**EXERCISE DETAILS:**
Print out every line, exactly as written.

### PROVIDED DATA ###

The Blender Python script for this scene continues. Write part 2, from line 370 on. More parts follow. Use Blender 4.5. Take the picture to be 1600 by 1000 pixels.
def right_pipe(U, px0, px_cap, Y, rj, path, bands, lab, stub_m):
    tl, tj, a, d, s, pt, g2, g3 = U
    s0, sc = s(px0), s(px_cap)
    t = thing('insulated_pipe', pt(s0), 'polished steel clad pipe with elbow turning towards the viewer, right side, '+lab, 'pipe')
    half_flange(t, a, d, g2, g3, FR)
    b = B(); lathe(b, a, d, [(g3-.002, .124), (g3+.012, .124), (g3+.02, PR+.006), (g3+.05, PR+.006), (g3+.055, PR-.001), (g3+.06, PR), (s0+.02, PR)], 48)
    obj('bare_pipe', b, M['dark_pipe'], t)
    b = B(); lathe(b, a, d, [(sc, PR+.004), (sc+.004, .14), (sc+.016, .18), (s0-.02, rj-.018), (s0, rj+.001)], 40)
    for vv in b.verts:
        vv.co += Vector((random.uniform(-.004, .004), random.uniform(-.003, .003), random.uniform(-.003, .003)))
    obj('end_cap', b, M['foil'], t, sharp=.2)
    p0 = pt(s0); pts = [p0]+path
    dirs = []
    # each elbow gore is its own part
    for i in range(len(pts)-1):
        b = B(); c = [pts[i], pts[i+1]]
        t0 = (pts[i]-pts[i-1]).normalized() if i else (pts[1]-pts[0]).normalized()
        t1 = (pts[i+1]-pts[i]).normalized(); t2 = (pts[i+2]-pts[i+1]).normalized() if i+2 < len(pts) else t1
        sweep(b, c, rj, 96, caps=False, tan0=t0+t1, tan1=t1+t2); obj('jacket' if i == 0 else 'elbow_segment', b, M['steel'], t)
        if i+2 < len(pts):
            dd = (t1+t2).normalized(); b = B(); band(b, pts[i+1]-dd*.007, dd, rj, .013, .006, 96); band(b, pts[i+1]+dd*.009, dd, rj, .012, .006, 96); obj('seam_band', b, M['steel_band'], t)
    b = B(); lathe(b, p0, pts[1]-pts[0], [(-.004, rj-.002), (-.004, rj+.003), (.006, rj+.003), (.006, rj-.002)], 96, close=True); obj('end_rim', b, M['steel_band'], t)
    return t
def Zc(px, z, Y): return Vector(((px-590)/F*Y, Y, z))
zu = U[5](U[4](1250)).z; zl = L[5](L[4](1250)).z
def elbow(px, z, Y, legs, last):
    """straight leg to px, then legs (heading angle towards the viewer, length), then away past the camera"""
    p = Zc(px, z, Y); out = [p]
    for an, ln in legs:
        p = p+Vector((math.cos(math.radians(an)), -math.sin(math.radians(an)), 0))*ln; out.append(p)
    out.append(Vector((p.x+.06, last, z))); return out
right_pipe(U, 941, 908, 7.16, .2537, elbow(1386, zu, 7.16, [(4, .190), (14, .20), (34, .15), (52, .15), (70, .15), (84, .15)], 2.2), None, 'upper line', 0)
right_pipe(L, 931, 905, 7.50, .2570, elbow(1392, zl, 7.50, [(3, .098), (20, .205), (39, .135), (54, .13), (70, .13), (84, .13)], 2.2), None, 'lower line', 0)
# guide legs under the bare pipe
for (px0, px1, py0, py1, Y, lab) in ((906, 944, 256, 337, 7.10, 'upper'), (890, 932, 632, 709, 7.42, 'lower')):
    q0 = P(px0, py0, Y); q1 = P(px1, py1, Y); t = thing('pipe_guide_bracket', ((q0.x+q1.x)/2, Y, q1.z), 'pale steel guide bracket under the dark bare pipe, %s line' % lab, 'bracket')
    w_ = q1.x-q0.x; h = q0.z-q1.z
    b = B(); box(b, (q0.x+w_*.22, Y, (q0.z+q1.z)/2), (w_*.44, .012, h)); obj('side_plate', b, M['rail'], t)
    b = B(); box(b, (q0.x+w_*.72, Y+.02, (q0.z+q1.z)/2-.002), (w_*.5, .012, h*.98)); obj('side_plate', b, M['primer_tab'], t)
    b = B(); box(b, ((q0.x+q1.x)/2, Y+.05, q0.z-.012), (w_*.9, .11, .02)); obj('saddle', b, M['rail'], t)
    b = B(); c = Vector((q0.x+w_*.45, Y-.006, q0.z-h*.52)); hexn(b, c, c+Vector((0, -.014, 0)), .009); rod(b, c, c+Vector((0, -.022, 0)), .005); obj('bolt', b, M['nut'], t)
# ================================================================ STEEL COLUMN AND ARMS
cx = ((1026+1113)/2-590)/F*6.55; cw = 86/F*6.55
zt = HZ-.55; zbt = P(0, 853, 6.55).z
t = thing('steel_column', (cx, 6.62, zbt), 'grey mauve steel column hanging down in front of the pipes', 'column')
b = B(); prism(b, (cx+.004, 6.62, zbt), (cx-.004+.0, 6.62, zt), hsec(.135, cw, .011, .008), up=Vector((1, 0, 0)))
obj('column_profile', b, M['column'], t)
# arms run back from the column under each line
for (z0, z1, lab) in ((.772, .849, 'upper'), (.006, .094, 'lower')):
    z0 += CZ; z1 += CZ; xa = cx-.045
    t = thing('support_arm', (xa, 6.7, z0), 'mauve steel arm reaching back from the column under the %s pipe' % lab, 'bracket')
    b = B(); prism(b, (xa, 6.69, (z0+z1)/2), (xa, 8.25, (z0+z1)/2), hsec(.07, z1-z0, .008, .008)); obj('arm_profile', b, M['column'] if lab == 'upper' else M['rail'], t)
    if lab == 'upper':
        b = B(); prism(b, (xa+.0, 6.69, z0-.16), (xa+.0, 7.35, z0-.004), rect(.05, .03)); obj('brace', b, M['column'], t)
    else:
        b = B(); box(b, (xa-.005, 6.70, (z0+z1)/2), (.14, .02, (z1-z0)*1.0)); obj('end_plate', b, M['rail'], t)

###

**EXERCISE ANSWER:**
The Blender Python script for this scene continues. Write part 2, from line 370 on. More parts follow. Use Blender 4.5. Take the picture to be 1600 by 1000 pixels.
def right_pipe(U, px0, px_cap, Y, rj, path, bands, lab, stub_m):
    tl, tj, a, d, s, pt, g2, g3 = U
    s0, sc = s(px0), s(px_cap)
    t = thing('insulated_pipe', pt(s0), 'polished steel clad pipe with elbow turning towards the viewer, right side, '+lab, 'pipe')
    half_flange(t, a, d, g2, g3, FR)
    b = B(); lathe(b, a, d, [(g3-.002, .124), (g3+.012, .124), (g3+.02, PR+.006), (g3+.05, PR+.006), (g3+.055, PR-.001), (g3+.06, PR), (s0+.02, PR)], 48)
    obj('bare_pipe', b, M['dark_pipe'], t)
    b = B(); lathe(b, a, d, [(sc, PR+.004), (sc+.004, .14), (sc+.016, .18), (s0-.02, rj-.018), (s0, rj+.001)], 40)
    for vv in b.verts:
        vv.co += Vector((random.uniform(-.004, .004), random.uniform(-.003, .003), random.uniform(-.003, .003)))
    obj('end_cap', b, M['foil'], t, sharp=.2)
    p0 = pt(s0); pts = [p0]+path
    dirs = []
    # each elbow gore is its own part
    for i in range(len(pts)-1):
        b = B(); c = [pts[i], pts[i+1]]
        t0 = (pts[i]-pts[i-1]).normalized() if i else (pts[1]-pts[0]).normalized()
        t1 = (pts[i+1]-pts[i]).normalized(); t2 = (pts[i+2]-pts[i+1]).normalized() if i+2 < len(pts) else t1
        sweep(b, c, rj, 96, caps=False, tan0=t0+t1, tan1=t1+t2); obj('jacket' if i == 0 else 'elbow_segment', b, M['steel'], t)
        if i+2 < len(pts):
            dd = (t1+t2).normalized(); b = B(); band(b, pts[i+1]-dd*.007, dd, rj, .013, .006, 96); band(b, pts[i+1]+dd*.009, dd, rj, .012, .006, 96); obj('seam_band', b, M['steel_band'], t)
    b = B(); lathe(b, p0, pts[1]-pts[0], [(-.004, rj-.002), (-.004, rj+.003), (.006, rj+.003), (.006, rj-.002)], 96, close=True); obj('end_rim', b, M['steel_band'], t)
    return t
def Zc(px, z, Y): return Vector(((px-590)/F*Y, Y, z))
zu = U[5](U[4](1250)).z; zl = L[5](L[4](1250)).z
def elbow(px, z, Y, legs, last):
    """straight leg to px, then legs (heading angle towards the viewer, length), then away past the camera"""
    p = Zc(px, z, Y); out = [p]
    for an, ln in legs:
        p = p+Vector((math.cos(math.radians(an)), -math.sin(math.radians(an)), 0))*ln; out.append(p)
    out.append(Vector((p.x+.06, last, z))); return out
right_pipe(U, 941, 908, 7.16, .2537, elbow(1386, zu, 7.16, [(4, .190), (14, .20), (34, .15), (52, .15), (70, .15), (84, .15)], 2.2), None, 'upper line', 0)
right_pipe(L, 931, 905, 7.50, .2570, elbow(1392, zl, 7.50, [(3, .098), (20, .205), (39, .135), (54, .13), (70, .13), (84, .13)], 2.2), None, 'lower line', 0)
# guide legs under the bare pipe
for (px0, px1, py0, py1, Y, lab) in ((906, 944, 256, 337, 7.10, 'upper'), (890, 932, 632, 709, 7.42, 'lower')):
    q0 = P(px0, py0, Y); q1 = P(px1, py1, Y); t = thing('pipe_guide_bracket', ((q0.x+q1.x)/2, Y, q1.z), 'pale steel guide bracket under the dark bare pipe, %s line' % lab, 'bracket')
    w_ = q1.x-q0.x; h = q0.z-q1.z
    b = B(); box(b, (q0.x+w_*.22, Y, (q0.z+q1.z)/2), (w_*.44, .012, h)); obj('side_plate', b, M['rail'], t)
    b = B(); box(b, (q0.x+w_*.72, Y+.02, (q0.z+q1.z)/2-.002), (w_*.5, .012, h*.98)); obj('side_plate', b, M['primer_tab'], t)
    b = B(); box(b, ((q0.x+q1.x)/2, Y+.05, q0.z-.012), (w_*.9, .11, .02)); obj('saddle', b, M['rail'], t)
    b = B(); c = Vector((q0.x+w_*.45, Y-.006, q0.z-h*.52)); hexn(b, c, c+Vector((0, -.014, 0)), .009); rod(b, c, c+Vector((0, -.022, 0)), .005); obj('bolt', b, M['nut'], t)
# ================================================================ STEEL COLUMN AND ARMS
cx = ((1026+1113)/2-590)/F*6.55; cw = 86/F*6.55
zt = HZ-.55; zbt = P(0, 853, 6.55).z
t = thing('steel_column', (cx, 6.62, zbt), 'grey mauve steel column hanging down in front of the pipes', 'column')
b = B(); prism(b, (cx+.004, 6.62, zbt), (cx-.004+.0, 6.62, zt), hsec(.135, cw, .011, .008), up=Vector((1, 0, 0)))
obj('column_profile', b, M['column'], t)
# arms run back from the column under each line
for (z0, z1, lab) in ((.772, .849, 'upper'), (.006, .094, 'lower')):
    z0 += CZ; z1 += CZ; xa = cx-.045
    t = thing('support_arm', (xa, 6.7, z0), 'mauve steel arm reaching back from the column under the %s pipe' % lab, 'bracket')
    b = B(); prism(b, (xa, 6.69, (z0+z1)/2), (xa, 8.25, (z0+z1)/2), hsec(.07, z1-z0, .008, .008)); obj('arm_profile', b, M['column'] if lab == 'upper' else M['rail'], t)
    if lab == 'upper':
        b = B(); prism(b, (xa+.0, 6.69, z0-.16), (xa+.0, 7.35, z0-.004), rect(.05, .03)); obj('brace', b, M['column'], t)
    else:
        b = B(); box(b, (xa-.005, 6.70, (z0+z1)/2), (.14, .02, (z1-z0)*1.0)); obj('end_plate', b, M['rail'], t)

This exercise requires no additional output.